> [Given exercise]: Print exactly the lines running from the one that holds "Reconstruct this image" through the one that holds "R=math.radians", please, and leave the pictures out.

Scenes as source code
— Begin —

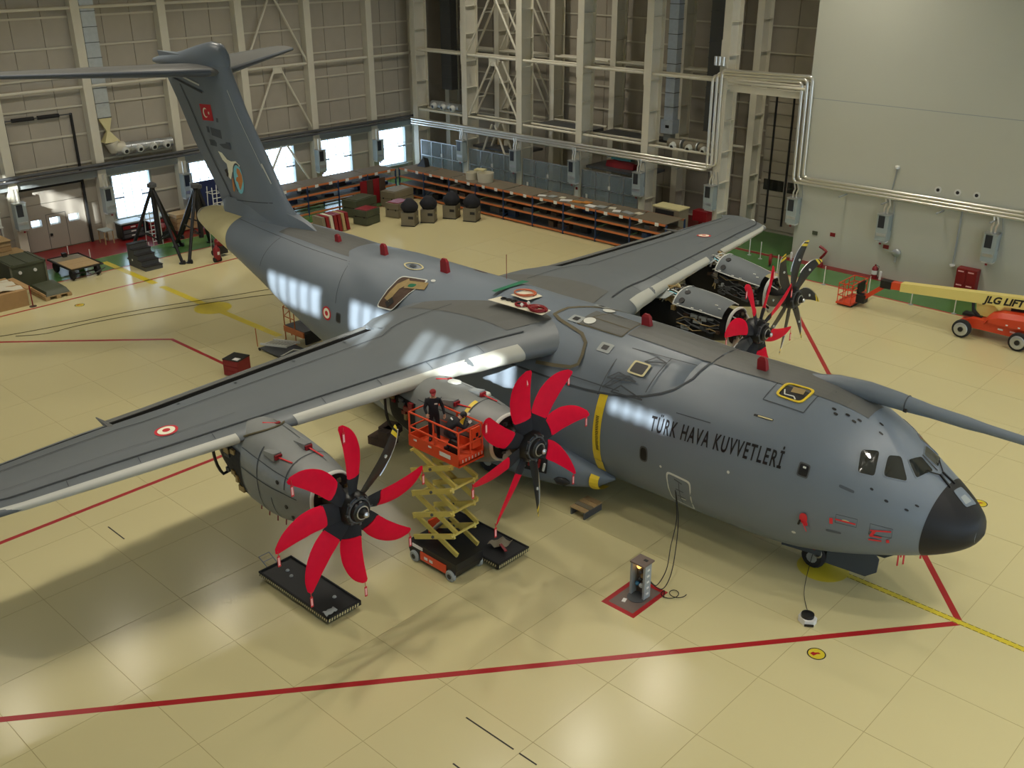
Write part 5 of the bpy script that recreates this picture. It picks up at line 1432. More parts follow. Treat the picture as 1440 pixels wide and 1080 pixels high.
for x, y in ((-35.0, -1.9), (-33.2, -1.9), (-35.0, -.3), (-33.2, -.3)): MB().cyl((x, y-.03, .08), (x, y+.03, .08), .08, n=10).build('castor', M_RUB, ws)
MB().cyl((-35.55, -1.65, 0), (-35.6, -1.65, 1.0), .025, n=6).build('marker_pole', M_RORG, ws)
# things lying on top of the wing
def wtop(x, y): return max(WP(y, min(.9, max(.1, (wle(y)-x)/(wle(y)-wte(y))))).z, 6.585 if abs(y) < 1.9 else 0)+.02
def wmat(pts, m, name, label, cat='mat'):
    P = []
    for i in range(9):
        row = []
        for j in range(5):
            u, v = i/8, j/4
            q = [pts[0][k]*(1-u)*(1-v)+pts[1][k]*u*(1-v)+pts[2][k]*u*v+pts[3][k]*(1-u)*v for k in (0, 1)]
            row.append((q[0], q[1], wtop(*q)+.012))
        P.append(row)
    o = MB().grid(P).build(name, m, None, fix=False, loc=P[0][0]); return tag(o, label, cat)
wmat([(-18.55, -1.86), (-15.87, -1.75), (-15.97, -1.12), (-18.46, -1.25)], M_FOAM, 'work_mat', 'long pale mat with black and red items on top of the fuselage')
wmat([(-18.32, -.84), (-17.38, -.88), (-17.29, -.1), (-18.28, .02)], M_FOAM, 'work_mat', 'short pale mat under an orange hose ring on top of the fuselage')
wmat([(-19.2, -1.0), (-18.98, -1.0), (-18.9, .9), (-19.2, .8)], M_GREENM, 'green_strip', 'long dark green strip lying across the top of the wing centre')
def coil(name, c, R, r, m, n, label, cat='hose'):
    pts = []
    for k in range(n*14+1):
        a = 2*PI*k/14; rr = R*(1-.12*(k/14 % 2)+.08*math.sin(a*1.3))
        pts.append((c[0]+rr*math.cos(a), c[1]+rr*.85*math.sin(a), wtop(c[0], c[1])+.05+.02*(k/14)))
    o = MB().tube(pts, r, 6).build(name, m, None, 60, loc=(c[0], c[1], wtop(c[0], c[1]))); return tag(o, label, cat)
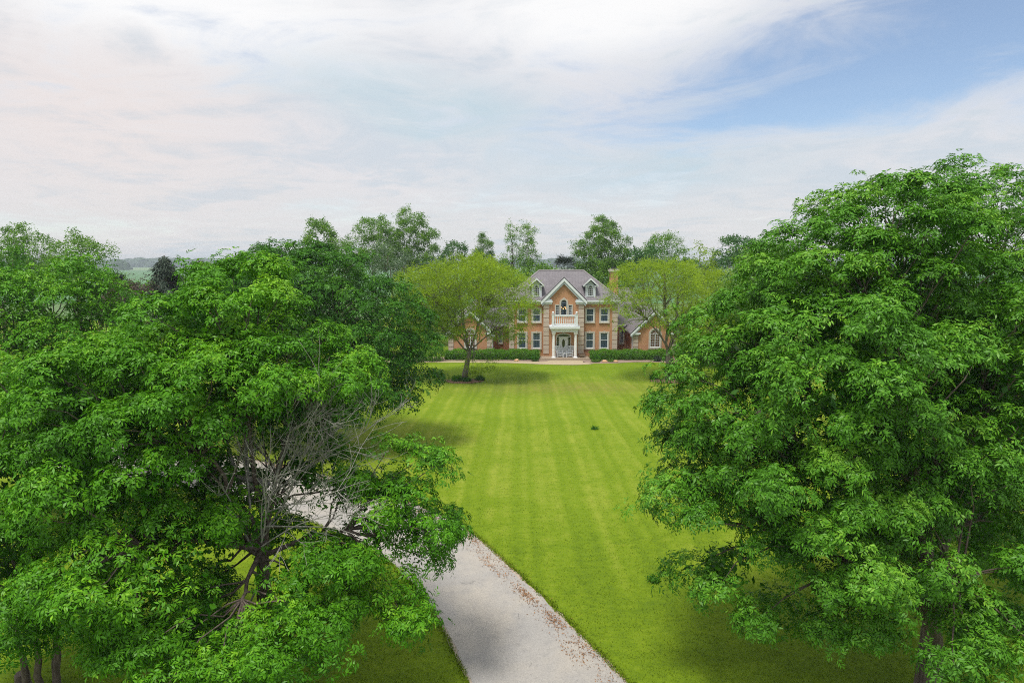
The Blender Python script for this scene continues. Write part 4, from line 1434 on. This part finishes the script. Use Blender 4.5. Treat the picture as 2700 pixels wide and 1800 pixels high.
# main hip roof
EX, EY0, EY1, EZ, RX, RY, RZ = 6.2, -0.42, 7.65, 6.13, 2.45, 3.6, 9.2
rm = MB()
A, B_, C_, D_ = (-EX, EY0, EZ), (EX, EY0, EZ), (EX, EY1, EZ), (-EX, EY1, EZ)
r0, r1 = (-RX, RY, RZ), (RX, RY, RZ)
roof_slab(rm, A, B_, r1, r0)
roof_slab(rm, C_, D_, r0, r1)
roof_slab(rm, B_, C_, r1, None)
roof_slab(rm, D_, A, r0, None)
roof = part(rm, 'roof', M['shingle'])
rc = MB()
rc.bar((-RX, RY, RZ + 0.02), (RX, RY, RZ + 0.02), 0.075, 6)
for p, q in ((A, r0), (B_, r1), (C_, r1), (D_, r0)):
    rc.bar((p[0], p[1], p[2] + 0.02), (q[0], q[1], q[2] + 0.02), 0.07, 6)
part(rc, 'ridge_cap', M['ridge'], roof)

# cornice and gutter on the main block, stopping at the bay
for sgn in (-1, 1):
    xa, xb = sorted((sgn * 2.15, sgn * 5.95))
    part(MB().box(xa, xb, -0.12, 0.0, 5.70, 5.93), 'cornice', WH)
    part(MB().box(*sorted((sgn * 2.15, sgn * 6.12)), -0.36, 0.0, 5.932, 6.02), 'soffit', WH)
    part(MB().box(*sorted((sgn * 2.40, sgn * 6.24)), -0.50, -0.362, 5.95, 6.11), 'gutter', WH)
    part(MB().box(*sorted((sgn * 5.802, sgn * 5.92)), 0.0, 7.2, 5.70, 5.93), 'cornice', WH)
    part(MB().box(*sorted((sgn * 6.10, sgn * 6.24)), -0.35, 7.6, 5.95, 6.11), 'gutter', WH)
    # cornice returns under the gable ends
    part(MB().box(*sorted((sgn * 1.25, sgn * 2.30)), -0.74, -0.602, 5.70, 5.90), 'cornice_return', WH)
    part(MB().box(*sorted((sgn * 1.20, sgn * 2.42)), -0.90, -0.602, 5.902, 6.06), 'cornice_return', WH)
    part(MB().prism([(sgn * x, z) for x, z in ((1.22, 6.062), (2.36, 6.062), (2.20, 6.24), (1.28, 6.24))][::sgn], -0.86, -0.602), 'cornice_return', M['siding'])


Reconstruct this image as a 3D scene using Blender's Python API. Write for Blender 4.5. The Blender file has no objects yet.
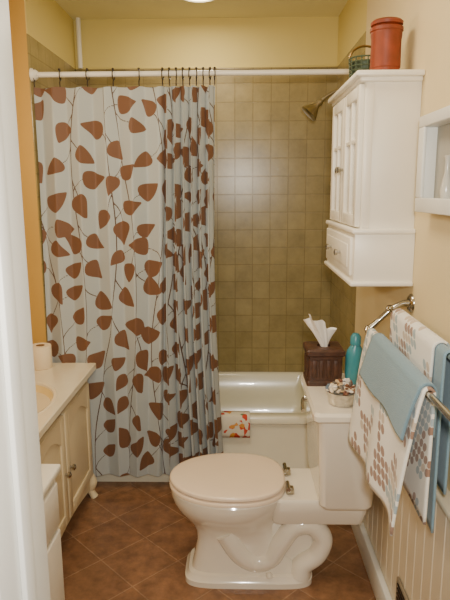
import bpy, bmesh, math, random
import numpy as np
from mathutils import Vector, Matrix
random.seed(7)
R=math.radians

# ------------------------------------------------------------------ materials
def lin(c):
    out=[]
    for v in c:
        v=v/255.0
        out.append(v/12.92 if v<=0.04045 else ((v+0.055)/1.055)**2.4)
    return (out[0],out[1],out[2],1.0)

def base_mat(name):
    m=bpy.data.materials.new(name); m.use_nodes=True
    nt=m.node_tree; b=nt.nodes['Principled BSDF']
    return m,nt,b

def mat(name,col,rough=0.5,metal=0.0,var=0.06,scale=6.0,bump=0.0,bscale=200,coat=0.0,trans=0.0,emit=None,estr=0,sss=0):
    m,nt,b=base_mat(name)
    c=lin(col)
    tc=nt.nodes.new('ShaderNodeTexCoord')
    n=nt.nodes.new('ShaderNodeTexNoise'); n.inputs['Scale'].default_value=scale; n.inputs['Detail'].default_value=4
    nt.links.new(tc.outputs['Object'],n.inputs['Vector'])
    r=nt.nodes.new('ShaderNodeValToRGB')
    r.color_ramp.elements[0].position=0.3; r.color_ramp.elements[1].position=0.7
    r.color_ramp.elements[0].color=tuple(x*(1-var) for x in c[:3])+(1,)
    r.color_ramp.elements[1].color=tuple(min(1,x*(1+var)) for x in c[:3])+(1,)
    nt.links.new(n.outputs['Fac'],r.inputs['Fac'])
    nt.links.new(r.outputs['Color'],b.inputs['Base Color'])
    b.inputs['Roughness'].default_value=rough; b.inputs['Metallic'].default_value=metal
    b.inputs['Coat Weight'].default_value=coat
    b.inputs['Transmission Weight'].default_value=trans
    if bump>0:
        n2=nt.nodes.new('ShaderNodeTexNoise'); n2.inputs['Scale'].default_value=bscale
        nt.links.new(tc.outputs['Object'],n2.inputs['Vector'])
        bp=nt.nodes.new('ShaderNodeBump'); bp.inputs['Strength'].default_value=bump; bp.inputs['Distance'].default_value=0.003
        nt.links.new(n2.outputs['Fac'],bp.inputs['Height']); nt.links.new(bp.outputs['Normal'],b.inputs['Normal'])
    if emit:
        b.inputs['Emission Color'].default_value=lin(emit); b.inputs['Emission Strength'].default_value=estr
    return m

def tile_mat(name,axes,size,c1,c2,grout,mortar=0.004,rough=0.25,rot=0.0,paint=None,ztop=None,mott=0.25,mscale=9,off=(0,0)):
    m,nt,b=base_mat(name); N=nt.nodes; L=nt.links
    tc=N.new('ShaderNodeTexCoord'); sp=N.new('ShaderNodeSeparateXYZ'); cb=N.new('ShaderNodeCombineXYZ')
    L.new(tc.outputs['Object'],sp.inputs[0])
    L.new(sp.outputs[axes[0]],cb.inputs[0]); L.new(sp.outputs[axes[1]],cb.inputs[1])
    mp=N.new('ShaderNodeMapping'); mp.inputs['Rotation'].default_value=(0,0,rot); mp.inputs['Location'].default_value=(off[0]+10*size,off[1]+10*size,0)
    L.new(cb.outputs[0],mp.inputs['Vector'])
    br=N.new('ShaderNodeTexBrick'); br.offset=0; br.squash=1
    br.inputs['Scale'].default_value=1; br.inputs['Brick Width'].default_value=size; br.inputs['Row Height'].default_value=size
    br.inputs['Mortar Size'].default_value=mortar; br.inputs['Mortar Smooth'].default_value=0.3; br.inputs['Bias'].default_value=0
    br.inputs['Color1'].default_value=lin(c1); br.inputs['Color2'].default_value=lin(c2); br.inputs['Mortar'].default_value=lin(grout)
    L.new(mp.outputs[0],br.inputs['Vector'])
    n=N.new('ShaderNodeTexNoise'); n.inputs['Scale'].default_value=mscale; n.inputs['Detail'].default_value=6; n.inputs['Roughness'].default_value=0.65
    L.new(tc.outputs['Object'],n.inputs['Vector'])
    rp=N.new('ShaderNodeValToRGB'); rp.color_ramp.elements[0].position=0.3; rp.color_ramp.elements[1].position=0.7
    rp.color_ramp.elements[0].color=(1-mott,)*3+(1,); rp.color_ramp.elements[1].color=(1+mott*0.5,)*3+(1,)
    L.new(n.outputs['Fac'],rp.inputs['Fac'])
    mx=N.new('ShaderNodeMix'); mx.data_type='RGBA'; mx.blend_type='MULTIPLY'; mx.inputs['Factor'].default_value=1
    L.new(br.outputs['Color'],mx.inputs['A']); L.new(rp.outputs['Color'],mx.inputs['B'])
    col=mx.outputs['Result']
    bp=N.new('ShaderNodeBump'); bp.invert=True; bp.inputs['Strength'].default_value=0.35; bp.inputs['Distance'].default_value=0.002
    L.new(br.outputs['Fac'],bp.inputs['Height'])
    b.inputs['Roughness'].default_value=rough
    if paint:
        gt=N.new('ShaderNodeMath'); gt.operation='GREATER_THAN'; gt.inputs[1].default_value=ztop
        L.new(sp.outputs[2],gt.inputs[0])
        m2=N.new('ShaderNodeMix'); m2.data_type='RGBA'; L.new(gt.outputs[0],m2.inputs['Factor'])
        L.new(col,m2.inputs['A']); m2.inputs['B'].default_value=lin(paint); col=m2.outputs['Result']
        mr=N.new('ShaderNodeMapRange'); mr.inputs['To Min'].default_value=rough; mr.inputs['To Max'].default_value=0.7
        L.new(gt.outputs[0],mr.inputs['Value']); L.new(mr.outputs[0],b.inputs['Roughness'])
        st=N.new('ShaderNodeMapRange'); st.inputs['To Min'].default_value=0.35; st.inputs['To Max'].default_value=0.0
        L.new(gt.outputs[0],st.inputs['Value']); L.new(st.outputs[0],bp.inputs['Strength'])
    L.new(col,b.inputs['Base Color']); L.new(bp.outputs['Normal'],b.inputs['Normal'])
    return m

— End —

> [Answer to this exercise]:
Reconstruct this image as a 3D scene using Blender's Python API. Write for Blender 4.5. The Blender file has no objects yet.
import bpy, bmesh, math, random
import numpy as np
from mathutils import Vector, Matrix
random.seed(7)
R=math.radians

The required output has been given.